The love of sport (of course, the Australians I saw in LAX were part of a cycling team), the love of MTV, the lack of history, all make Australian culture feel like a rip-off of my own, as if I were shopping in Hong Kong for nationalities and couldn’t afford genuine ‘American’ and settled for a cheap knock-off: Yankshmee! Just as loud and shallow and young and vibrant as the real thing!
Except (and it’s a big except) Australia isn’t an independent country. It is still part of the Commonwealth of nations, and what’s more, the head of state is still technically the Governor General of her Majesty Elizabeth II, the Queen of England. A technicality you may say, except that same Governor General used the authority derived from the inbred House of Windor, thousands of miles away, to remove a sitting Australian Prime Minister from office in the 1970s. Australians can claim all they want that the Whitlam affair was simply a bending of the rules, an expedient expulsion no different from any ‘No confidence’ motion, but I still think Americans would balk in disgust at the idea of the appointed representative of the Queen removing their head of government from office. And worst of all: When Australians had the chance to vote, in referendum, on becoming an independent Republic in — what year was that honey? ‘I don’t know!?’
See, they don’t even CARE about the time they COULD have become a real country, which isn’t surprising because they didn’t. You read me right — when Australians had the option of voting themselves into a real Republic (note: didn’t even have to fight a revolution) they opted: to stay. To stay in the Commonwealth. Because it would have cost too much to change all the stationary and the stamps. Because becoming an independent member of the society of nations was too much trouble and bother.
I’ve had Australians rib me for my American spelling. To which I say: You win a revolution and become an honest-to-God, independent country, and then you can spell any way you want.
Australia IS an independent country. And yes it is a member of the Commonwealth, which consists of 53 independent countries. Why doesn't the writer check his facts before placing his "views" in an online forum?

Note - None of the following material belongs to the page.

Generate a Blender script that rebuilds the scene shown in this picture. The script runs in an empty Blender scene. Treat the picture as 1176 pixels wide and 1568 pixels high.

Posted by: Bryn | January 29, 2009 at 03:18 AM
Adam should understand that among the 53 members of the Commonwealth, 16 are monarchies with Queen Elizabeth as Head of State. Another five have their own monarchs. The rest, 32 in all, are republics. All are members of the Commonwealth of Nations.
Adam is displaying his lack of knowledge. He should be aware that to be a member of the United Nations, a country must be independent. Australia is a foundation member of the UN, having joined when the UN began in 1945. All the other 52 Commonwealth members are also UN members.
What do you have to say to this, Adam?